= GIVEN REQUEST =
Can you transcribe the data exactly? Leave the pictures out.

= SOURCE EXCERPT =
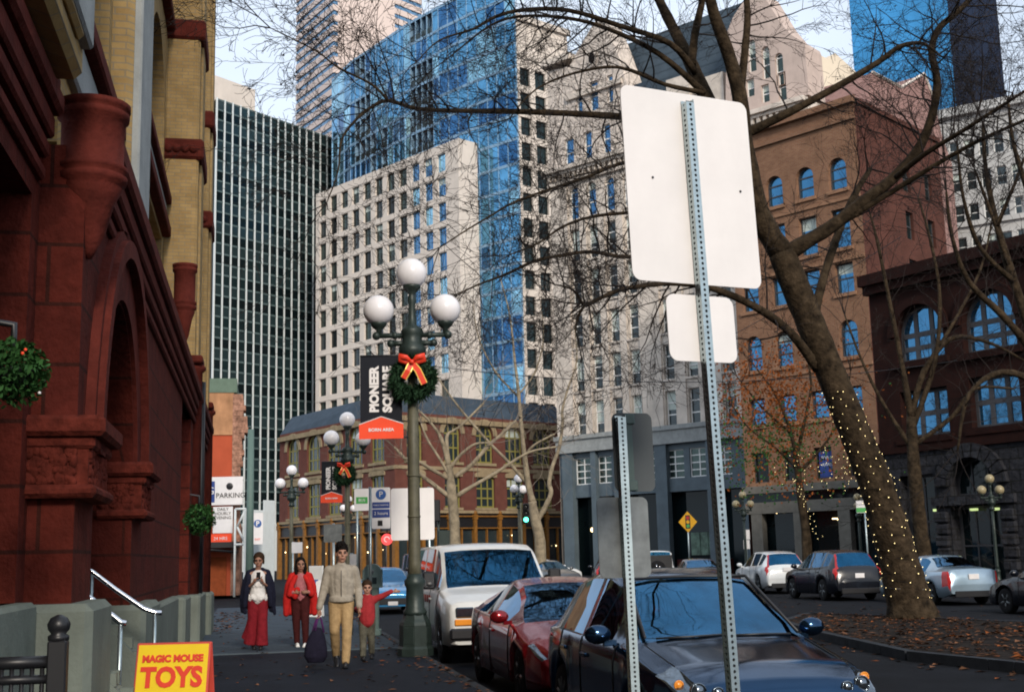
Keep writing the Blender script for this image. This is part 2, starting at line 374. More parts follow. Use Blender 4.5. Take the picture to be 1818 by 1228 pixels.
# leaf covered tree island
i0 = gnd(1395, 1112, -.0); IP = [gnd(u, v, 0) for u, v in ((1395, 1100), (1470, 1121), (1625, 1154), (1818, 1173), (2150, 1205), (2080, 1112), (1730, 1099), (1560, 1091), (1440, 1087))]
mb = MB(); slab(mb, [(p.x, p.y) for p in IP], RZ, -.02); struct('tree_island', mb, mat('dark_soil', (.018, .014, .012), .95, var=.6, scale=2, bump=.02, bscale=15))
mb = MB()
for a, b in zip(IP, IP[1:]+IP[:1]):
    d = (b-a); L_ = d.length; d.normalize(); n_ = V((d.y, -d.x, 0)); k = 0.0
    while k < L_-.05:
        e_ = min(k+1.8, L_); p, q = a+d*k, a+d*(e_-.02); w_ = n_*.16
        mb.add([(p.x, p.y, RZ-.01), (q.x, q.y, RZ-.01), (q.x+w_.x, q.y+w_.y, RZ-.01), (p.x+w_.x, p.y+w_.y, RZ-.01), (p.x, p.y, .0), (q.x, q.y, .0), (q.x+w_.x, q.y+w_.y, .0), (p.x+w_.x, p.y+w_.y, .0)],
               [(3, 2, 1, 0), (4, 5, 6, 7), (0, 1, 5, 4), (1, 2, 6, 5), (2, 3, 7, 6), (3, 0, 4, 7)]); k += 1.8
struct('island_kerb', mb, m_kerb)
# fallen leaves
mb = MB(); rn = random.Random(11)
def leaf(x, y, z, s):
    a = rn.uniform(0, 6.28); t = rn.uniform(-.35, .35); c, q = cos(a)*s, sin(a)*s
    mb.add([(x-c, y-q, z+.004), (x-q*.6, y+c*.6, z+.01+abs(t)*s), (x+c, y+q, z+.006), (x+q*.6, y-c*.6, z+.008+abs(t)*s*.5)], [(0, 3, 2, 1)], rn.choice((0, 0, 0, 0, 0, 0, 0, 1, 2, 2)))
def inpoly(x, y):
    c = False
    for a, b in zip(IP, IP[1:]+IP[:1]):
        if (a.y > y) != (b.y > y) and x < (b.x-a.x)*(y-a.y)/(b.y-a.y)+a.x: c = not c
    return c
xs = [p.x for p in IP]; ys = [p.y for p in IP]; n = 0
while n < 2600:
    x, y = rn.uniform(min(xs)-.6, max(xs)), rn.uniform(min(ys)-.8, max(ys)+.3)
    if inpoly(x, y): leaf(x, y, -.02 + rn.random()*.03, rn.choice((.03, .045, .06, .085))*rn.uniform(.8, 1.2)); n += 1
    elif rn.random() < .25: leaf(x, y, RZ+.003, rn.uniform(.05, .1)); n += 1
for _ in range(420):
    x, y = rn.uniform(-1.2, KX), rn.uniform(9, 42); leaf(x, y, .008, rn.uniform(.03, .065))
for _ in range(260): leaf(KX-abs(rn.gauss(0, .25))-.05, rn.uniform(9, 40), .008, rn.uniform(.03, .065))
for _ in range(150): leaf(rn.gauss(-.7, .3), rn.uniform(30, 42), .008, rn.uniform(.05, .08))
for _ in range(300): leaf(rn.uniform(5, 24), rn.uniform(24, 40), RZ+.003, rn.uniform(.04, .09))
o = struct('fallen_leaves', mb, [m_leafb, m_leafo, mat('pale_fallen_leaves', (.16, .075, .04), .8, var=.6, scale=6)], kind='stuff')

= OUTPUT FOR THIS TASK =
Keep writing the Blender script for this image. This is part 2, starting at line 374. More parts follow. Use Blender 4.5. Take the picture to be 1818 by 1228 pixels.
# leaf covered tree island
i0 = gnd(1395, 1112, -.0); IP = [gnd(u, v, 0) for u, v in ((1395, 1100), (1470, 1121), (1625, 1154), (1818, 1173), (2150, 1205), (2080, 1112), (1730, 1099), (1560, 1091), (1440, 1087))]
mb = MB(); slab(mb, [(p.x, p.y) for p in IP], RZ, -.02); struct('tree_island', mb, mat('dark_soil', (.018, .014, .012), .95, var=.6, scale=2, bump=.02, bscale=15))
mb = MB()
for a, b in zip(IP, IP[1:]+IP[:1]):
    d = (b-a); L_ = d.length; d.normalize(); n_ = V((d.y, -d.x, 0)); k = 0.0
    while k < L_-.05:
        e_ = min(k+1.8, L_); p, q = a+d*k, a+d*(e_-.02); w_ = n_*.16
        mb.add([(p.x, p.y, RZ-.01), (q.x, q.y, RZ-.01), (q.x+w_.x, q.y+w_.y, RZ-.01), (p.x+w_.x, p.y+w_.y, RZ-.01), (p.x, p.y, .0), (q.x, q.y, .0), (q.x+w_.x, q.y+w_.y, .0), (p.x+w_.x, p.y+w_.y, .0)],
               [(3, 2, 1, 0), (4, 5, 6, 7), (0, 1, 5, 4), (1, 2, 6, 5), (2, 3, 7, 6), (3, 0, 4, 7)]); k += 1.8
struct('island_kerb', mb, m_kerb)
# fallen leaves
mb = MB(); rn = random.Random(11)
def leaf(x, y, z, s):
    a = rn.uniform(0, 6.28); t = rn.uniform(-.35, .35); c, q = cos(a)*s, sin(a)*s
    mb.add([(x-c, y-q, z+.004), (x-q*.6, y+c*.6, z+.01+abs(t)*s), (x+c, y+q, z+.006), (x+q*.6, y-c*.6, z+.008+abs(t)*s*.5)], [(0, 3, 2, 1)], rn.choice((0, 0, 0, 0, 0, 0, 0, 1, 2, 2)))
def inpoly(x, y):
    c = False
    for a, b in zip(IP, IP[1:]+IP[:1]):
        if (a.y > y) != (b.y > y) and x < (b.x-a.x)*(y-a.y)/(b.y-a.y)+a.x: c = not c
    return c
xs = [p.x for p in IP]; ys = [p.y for p in IP]; n = 0
while n < 2600:
    x, y = rn.uniform(min(xs)-.6, max(xs)), rn.uniform(min(ys)-.8, max(ys)+.3)
    if inpoly(x, y): leaf(x, y, -.02 + rn.random()*.03, rn.choice((.03, .045, .06, .085))*rn.uniform(.8, 1.2)); n += 1
    elif rn.random() < .25: leaf(x, y, RZ+.003, rn.uniform(.05, .1)); n += 1
for _ in range(420):
    x, y = rn.uniform(-1.2, KX), rn.uniform(9, 42); leaf(x, y, .008, rn.uniform(.03, .065))
for _ in range(260): leaf(KX-abs(rn.gauss(0, .25))-.05, rn.uniform(9, 40), .008, rn.uniform(.03, .065))
for _ in range(150): leaf(rn.gauss(-.7, .3), rn.uniform(30, 42), .008, rn.uniform(.05, .08))
for _ in range(300): leaf(rn.uniform(5, 24), rn.uniform(24, 40), RZ+.003, rn.uniform(.04, .09))
o = struct('fallen_leaves', mb, [m_leafb, m_leafo, mat('pale_fallen_leaves', (.16, .075, .04), .8, var=.6, scale=6)], kind='stuff')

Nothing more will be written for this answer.